Di kelas, kami tidak hanya belajar tentang dunia, tapi juga belajar menavigasinya dengan kemampuan bertindak. Kami memakai berbagai alat yang mendorong mahasiswa melihat pola, bertanya lebih dalam, dan menghubungkan pembelajaran di kelas dengan pengalaman hidup mereka. Mereka membuat StoryMaps tentang daerah minus pangan atau zona evakuasi kebakaran hutan. Mereka menganalisis diagram sistem untuk memetakan dampak sosial dan ekologis dari sebotol plastik. Bahkan, mereka ikut mengembangkan kebijakan AI etis di kelas. Ini semua bukan sekadar tugas, melainkan alat untuk memahami dunia, dan mahasiswa merasakannya. Mereka sering bilang ini adalah kelas pertama yang membuat jurusan, latar belakang, dan masa depan mereka terasa saling berkaitan.
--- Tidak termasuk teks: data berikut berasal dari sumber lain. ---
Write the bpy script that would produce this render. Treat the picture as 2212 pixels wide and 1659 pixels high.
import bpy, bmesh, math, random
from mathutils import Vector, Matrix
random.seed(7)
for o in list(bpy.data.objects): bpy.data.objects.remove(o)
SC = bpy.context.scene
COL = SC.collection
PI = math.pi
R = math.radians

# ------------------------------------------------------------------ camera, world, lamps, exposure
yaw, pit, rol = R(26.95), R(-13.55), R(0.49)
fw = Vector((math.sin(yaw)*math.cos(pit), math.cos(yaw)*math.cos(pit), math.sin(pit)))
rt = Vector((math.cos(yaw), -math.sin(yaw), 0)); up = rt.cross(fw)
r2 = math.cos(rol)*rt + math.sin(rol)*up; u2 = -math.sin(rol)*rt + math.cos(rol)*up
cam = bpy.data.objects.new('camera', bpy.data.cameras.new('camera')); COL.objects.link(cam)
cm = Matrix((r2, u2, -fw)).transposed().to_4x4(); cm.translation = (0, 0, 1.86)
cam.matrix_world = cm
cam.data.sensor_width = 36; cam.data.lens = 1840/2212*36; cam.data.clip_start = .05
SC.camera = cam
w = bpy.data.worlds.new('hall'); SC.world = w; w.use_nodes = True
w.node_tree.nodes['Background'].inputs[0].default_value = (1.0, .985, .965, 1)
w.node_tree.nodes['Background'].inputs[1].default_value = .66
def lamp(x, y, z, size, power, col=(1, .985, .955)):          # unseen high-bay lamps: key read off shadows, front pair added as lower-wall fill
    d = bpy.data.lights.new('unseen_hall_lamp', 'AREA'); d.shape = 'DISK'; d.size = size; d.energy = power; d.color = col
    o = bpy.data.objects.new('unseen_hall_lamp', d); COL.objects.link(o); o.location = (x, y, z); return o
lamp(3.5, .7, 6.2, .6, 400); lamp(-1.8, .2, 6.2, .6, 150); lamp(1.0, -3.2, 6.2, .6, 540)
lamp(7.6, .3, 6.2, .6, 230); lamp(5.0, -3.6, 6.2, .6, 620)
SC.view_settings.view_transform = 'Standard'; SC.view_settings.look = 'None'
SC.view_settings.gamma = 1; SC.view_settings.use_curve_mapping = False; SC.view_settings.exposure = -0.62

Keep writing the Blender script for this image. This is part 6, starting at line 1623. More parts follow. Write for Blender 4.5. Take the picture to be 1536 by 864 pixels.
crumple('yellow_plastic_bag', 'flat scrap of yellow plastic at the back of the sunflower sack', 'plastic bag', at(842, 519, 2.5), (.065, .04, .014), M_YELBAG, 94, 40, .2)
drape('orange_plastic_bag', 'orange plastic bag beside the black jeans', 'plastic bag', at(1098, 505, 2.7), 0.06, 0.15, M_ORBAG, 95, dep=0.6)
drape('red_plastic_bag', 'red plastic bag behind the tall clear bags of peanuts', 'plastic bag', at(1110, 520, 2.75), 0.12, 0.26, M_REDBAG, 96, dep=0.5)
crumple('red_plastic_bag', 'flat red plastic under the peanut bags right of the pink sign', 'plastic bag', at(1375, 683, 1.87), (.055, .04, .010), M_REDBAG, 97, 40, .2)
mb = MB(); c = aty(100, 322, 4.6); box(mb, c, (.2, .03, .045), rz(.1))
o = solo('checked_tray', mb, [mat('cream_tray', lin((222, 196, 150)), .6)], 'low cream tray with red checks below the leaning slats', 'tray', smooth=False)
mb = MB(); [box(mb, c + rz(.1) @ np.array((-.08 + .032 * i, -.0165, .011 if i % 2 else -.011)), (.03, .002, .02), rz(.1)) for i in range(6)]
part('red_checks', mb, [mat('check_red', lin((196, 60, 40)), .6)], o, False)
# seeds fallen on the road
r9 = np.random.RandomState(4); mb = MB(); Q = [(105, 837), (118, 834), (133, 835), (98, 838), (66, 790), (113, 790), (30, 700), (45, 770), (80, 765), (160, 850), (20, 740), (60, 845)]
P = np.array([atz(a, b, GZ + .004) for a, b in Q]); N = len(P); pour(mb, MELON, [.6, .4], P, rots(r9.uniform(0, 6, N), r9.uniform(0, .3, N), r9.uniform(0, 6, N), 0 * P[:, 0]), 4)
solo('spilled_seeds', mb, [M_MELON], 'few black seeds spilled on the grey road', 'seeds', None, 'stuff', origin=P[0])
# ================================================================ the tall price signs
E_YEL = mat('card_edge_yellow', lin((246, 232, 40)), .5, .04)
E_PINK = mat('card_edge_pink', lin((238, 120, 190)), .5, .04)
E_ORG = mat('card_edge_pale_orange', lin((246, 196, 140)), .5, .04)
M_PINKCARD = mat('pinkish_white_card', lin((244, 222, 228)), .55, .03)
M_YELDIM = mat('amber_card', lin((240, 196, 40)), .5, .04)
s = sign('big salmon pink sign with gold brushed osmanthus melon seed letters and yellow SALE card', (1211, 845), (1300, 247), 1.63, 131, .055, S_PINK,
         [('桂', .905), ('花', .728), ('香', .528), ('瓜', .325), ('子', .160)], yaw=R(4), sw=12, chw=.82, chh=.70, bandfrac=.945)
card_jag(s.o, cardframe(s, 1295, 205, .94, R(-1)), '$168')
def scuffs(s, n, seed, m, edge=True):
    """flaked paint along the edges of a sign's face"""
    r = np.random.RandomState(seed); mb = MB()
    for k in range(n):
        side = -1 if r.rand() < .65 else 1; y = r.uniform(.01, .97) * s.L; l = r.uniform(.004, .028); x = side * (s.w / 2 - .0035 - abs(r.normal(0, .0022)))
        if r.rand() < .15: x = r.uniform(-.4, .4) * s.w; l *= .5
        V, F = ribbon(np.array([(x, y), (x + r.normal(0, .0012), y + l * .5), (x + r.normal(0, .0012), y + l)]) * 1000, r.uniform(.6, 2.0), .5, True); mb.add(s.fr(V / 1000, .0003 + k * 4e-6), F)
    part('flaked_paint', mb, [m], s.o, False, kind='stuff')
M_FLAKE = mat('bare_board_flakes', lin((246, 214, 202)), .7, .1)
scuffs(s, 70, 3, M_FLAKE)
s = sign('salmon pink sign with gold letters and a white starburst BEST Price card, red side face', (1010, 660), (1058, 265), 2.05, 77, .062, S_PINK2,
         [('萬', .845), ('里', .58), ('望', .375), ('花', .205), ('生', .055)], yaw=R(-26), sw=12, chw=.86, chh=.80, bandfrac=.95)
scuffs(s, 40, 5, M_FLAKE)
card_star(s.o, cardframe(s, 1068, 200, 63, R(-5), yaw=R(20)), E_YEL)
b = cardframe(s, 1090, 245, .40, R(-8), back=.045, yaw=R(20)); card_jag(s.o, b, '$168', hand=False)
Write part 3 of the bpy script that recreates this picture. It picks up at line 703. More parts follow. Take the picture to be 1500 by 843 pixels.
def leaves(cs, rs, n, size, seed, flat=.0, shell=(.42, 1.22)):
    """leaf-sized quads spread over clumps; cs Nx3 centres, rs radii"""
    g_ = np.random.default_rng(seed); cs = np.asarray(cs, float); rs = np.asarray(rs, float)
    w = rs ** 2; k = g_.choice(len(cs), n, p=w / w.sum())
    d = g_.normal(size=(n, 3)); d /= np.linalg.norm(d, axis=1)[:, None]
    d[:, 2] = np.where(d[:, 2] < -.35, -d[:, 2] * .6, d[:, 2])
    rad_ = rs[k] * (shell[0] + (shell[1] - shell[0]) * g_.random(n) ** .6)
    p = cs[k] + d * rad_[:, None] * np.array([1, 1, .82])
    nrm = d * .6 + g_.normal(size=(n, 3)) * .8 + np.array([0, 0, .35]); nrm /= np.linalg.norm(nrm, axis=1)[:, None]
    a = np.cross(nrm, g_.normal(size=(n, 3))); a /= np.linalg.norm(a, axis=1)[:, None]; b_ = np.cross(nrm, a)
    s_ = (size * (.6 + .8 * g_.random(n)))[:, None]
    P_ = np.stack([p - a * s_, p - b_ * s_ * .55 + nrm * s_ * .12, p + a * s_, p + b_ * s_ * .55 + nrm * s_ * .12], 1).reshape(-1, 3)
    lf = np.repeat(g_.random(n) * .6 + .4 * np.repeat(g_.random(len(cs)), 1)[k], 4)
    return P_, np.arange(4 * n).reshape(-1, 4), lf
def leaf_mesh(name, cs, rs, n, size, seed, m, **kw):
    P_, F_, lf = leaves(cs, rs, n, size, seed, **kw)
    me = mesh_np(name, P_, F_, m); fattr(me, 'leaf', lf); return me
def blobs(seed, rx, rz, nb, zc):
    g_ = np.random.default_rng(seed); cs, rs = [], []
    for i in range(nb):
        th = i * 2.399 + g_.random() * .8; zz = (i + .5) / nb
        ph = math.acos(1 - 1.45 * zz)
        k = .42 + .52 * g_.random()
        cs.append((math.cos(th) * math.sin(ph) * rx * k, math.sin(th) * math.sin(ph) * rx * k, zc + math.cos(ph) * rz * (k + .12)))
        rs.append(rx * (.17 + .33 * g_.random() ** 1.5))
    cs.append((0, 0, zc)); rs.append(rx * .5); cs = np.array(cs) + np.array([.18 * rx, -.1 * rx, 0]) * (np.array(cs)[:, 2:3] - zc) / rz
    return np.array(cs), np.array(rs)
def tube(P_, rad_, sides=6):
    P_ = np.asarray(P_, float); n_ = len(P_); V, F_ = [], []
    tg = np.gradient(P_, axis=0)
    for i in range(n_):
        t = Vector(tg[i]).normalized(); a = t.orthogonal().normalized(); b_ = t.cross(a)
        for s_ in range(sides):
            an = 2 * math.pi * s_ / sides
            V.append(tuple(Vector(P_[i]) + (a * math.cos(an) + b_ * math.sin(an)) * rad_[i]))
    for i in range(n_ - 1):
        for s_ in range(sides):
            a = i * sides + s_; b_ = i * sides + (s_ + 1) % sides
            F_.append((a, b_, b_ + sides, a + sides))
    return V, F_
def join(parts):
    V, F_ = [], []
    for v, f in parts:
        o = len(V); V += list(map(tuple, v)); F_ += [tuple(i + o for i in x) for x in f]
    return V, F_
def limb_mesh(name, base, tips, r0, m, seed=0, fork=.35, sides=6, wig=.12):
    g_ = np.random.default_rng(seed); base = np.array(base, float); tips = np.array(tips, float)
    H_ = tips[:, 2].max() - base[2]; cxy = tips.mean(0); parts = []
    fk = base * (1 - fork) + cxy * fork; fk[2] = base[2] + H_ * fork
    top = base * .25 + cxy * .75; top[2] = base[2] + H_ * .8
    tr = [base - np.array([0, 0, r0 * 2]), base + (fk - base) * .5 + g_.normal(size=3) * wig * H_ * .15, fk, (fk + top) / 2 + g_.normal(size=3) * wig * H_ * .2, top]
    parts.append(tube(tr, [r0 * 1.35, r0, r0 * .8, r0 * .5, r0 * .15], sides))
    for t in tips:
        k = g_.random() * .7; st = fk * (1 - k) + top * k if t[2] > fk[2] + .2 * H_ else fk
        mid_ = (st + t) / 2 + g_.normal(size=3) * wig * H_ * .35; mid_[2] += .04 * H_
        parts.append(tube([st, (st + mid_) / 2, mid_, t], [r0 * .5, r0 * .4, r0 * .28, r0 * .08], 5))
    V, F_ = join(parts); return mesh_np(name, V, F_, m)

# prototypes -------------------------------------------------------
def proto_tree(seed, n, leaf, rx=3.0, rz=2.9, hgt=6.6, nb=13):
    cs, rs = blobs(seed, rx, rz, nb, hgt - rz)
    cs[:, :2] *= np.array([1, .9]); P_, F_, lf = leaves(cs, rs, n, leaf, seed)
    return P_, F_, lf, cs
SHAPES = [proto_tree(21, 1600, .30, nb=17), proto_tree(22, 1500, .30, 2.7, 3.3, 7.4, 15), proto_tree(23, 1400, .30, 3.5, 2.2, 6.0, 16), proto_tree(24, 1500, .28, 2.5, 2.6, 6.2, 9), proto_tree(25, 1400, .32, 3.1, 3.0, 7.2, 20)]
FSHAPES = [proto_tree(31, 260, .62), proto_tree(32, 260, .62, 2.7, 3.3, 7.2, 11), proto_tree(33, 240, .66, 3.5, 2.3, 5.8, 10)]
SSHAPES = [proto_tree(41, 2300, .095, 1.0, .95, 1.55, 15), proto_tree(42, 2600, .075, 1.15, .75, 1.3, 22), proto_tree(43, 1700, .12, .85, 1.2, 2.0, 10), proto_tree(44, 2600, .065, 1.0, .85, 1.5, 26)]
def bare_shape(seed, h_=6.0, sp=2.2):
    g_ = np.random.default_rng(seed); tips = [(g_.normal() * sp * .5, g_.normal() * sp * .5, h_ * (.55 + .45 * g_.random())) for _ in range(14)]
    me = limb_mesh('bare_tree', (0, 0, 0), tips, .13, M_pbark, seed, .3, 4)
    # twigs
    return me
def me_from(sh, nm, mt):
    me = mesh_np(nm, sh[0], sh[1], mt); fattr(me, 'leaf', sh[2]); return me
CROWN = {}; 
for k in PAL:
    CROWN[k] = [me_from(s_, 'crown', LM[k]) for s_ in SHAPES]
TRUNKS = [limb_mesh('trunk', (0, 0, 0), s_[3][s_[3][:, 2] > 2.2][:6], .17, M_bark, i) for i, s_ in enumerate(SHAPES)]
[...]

Jadi, Geografi bukan lagi sekadar mata pelajaran lama, melainkan kerangka kerja terdepan. Ini adalah seperangkat alat untuk memahami skala, kekuasaan, tempat, dan kemungkinan, semuanya sekaligus. Dunia membutuhkan mahasiswa yang bisa memahami kompleksitas, berpikir secara spasial, dan bertindak secara etis. Dengan Geografi, kita bisa melihat tempat kita di dunia dengan cukup jelas untuk bertindak, dan harapannya, untuk membentuknya kembali.